Survey 4 was unique in that it exclusively targeted designers for responses. Here participants were given images of prints produced by the Robosense Team in plan and section view (pictured above). Each print featured a cylindrical toolpath whose profile was altered through the use of print parameters. Participants were asked to talk through their reasoning for their placements on the arousal/valence scales (pictured on the right), with some pointing out irregular patterns being less pleasant, and sharper turns being less pleasant. Objects similar to the parent form were generally viewed as low intensity. Combining multiple participant responses of the same print (pictured below) allowed trends to surface, such as higher layer height being viewed as generally more pleasant.

Using my own discrete emotion placements from Survey 1, I applied coordinates to these specific emotions. Due to findings from Survey 4, intensity was positively correlated to the speed factor parameter, and valence was correlated to the layer height parameter. The center of the chart would be the setting most likely to print the parent object as pictured digitally. The extent of the chart is determined by the limits of printability.

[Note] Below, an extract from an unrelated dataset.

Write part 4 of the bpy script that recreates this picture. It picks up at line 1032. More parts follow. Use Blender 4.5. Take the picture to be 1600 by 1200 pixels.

Prints were produced with various degrees of variation across the chart to confirm limits of printability. These prints also helped mark how each parameter shift influences the form of the print.

In order to create this system, a created a script (C#, grasshopper, and Java in SparkAR) that produced G-code based on real time communication or video input of a human face. I sat users in front of the camera asking them to discuss their day, allowing them to tell a variety of stories and exhibit a range of emotions. Though not implemented due to time constraints I created a potential user interface design for the system that would allow both computational proficient designers and casual users to utilize the program easily and intuitively.

As mentioned, I used volunteers to test the system, asking each one to discuss their days. In the figures two the left, two volunteers are included as examples. I also used scenes from films/shows to exemplify my process, tracking the expressions of a character throughout the piece of media, creating wildly different prints for different genres.